Landing on correct lead: How much priority?

I’ve been a dressage-only rider forever. I’m hoping to baby event with a saintly 6 yr old I got 3 months ago. Along with dressage, we’ve been schooling 2’ - 2’3" stadium fences the last 2 months, focusing on steady tempo & straight approaches. All is going well. But being the A type it irks me when I don’t get the right lead after a fence. From the days of tempi changes, counter canter on 10m circle or canter half pass, this ‘should’ be easy, but it isn’t :frowning:

I’m not making a big deal of it to my horse because I know it’s my fault. She gives me the lead I want on the flat. My trainer isn’t making a fuss cuz she’s so happy with how relaxed and take-it-in-stride horsie has been. Never a stop or run out if we get a bad spot. Should I just make myself stop being so picky? How big of a priority would this be for you if low-level (starter ~ BN) was your goal for the new year?

Not a priority at all. Rhythm and balance, rhythm and balance, rhythm and balance . . . Sounds like your trainer is on the money.

I don’t care about landing on the right lead. I do teach mine to do lead changes much earlier than many eventers because I can’t stand to go around the corner on the wrong lead in perpetuity! My OTTB gets most of his changes when I ask, he had been OTT about a year. He will be doing starter/BN next year at shows because I am rusty.

I school for landing on the correct lead, and have some great exercises for that, but if I’m on course, and my horse lands on the wrong lead, I can balance him in the counter-canter to his next fence because we also school that, so not to worry.

Ditto the above posts. Also, when I did a starter trial on my 4 year old last year, we just did simple changes as needed. No issues with time, and I just treated it like another schooling course.

HP, I think I’m going to make “rhythm and balance” my new mantra :slight_smile:

Thanks all! I will chillax on the lead issue. We get it about 70% of the time…knowing how these things go, I’ll probably get it more often if I stop worrying about it so much.

I’ll just concentrate on having a harmonious jump position and as Denny says, “that canter” to get us around safely :slight_smile:

As everyone has said, not a big deal for what you are doing.

The one thing that guarantees my horse will land on the correct lead 100% of the time is me looking at the next jump In The Air. This has been surprisingly hard for me to master grumblestupidbraingrumble

Have fun!

Zero priority. If it happens great, if not a balanced canter works. If you can do the change, great, if not, school the changes and they’ll come.

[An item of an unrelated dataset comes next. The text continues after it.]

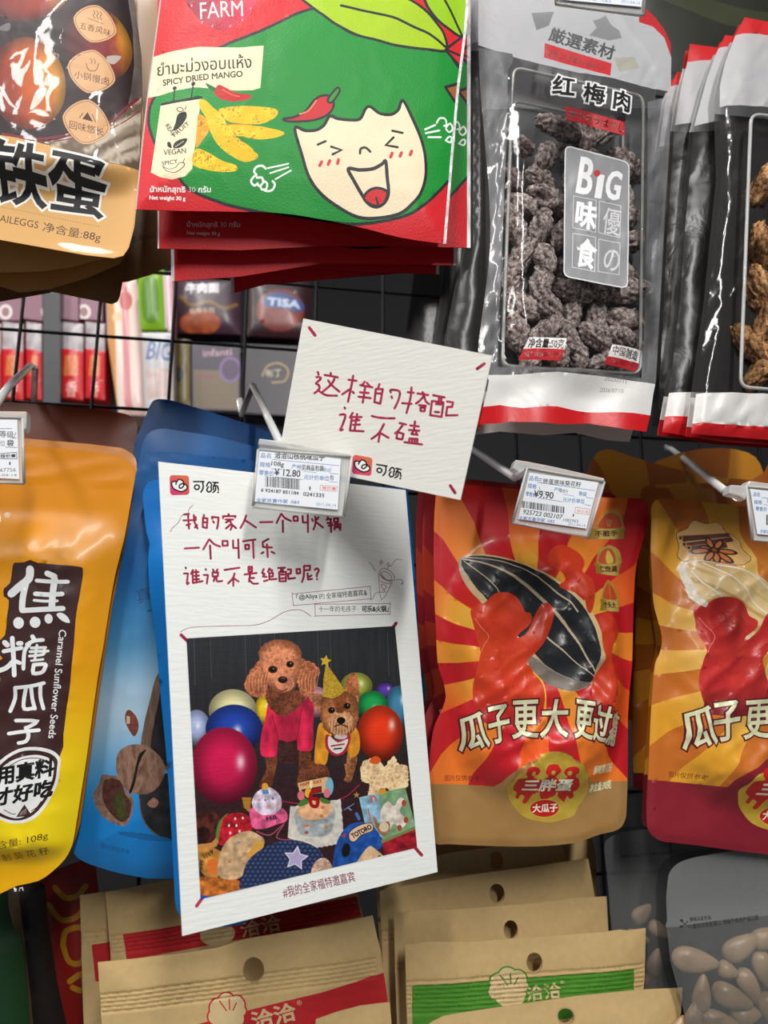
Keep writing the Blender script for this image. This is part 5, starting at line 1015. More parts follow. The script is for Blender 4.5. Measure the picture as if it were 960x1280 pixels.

Oh and if you’re getting the correct lead 70% of the time, that’s fantastic. More experience will make that even better. My last old schoolie would get it every time with just a little inside rein in the air.

Something to work on? Yes. Priority? Nope.

Zero. you are going to have a lot more rails and the horse is going to jump less round if you mess around doing things that are not straight and soft in the air than if you keep your horse straight and sit quiet and then do a simple change in the corner. Then a flying change as soon as the horse is able.

I care a whole lot more about preserving my horse’s bascule and the shape of his jump.

Keep babies straight!

Since I didn’t stress about my prelim horse landing - and staying on - the wrong lead in stadium, I think you won’t be surprised that I fully support you in chillaxing! Have fun!

And FWIW, current horse will go BN this year and am doing the same. :slight_smile:

Well I’ll be a slightly different opinion. I wouldn’t worry about to the point of drilling…but I do expect to be able to land on a chosen lead fairly early. I will note if they are always landing on a particular lead, and make sure that there isn’t something in my riding causing that. I will start jumping on a circle and make sure that we can hold both leads. And I will start asking gently for a particular lead. Not when they are just learning. But once we are cantering fences.

In a competition, I’m not concerned but from a training perspective…it all goes back to working on straightness and holding a line which I start working on right away.

I agree that I want them to be able to do it, BFNE, but I don’t ask them to do it that often once I know they can until they are going higher than Starter. I think we are basically of the same mind, I want the horse to be straight more than anything and it ought to be able to land on either lead if you indicate you are going to make a turn soon after. I don’t do that in the air, though, largely that prep is just looking where I want to go after the fence about two strides before takeoff. That is all they need. I don’t like to do that with hands. Mostly because the vast majority of people do way too much in the air once they start having plans up there and it’s easy for a restrictive hand to cause a horse’s hind end to drop in the air and cause rails behind. Not at the Starter level of course but bad habits picked up young will carry over for years to come.

But I also don’t like to see people cantering around courses on the wrong lead without correcting it, either. It’s one thing in competition but there’s no sense in it in practice. I teach lead changes quite early, by BN equivalent most of my horses will get most of their changes pretty reliably so I don’t have to worry about getting them in the air. As a dressage person, OP, just teach the horse changes and you won’t have to worry about it.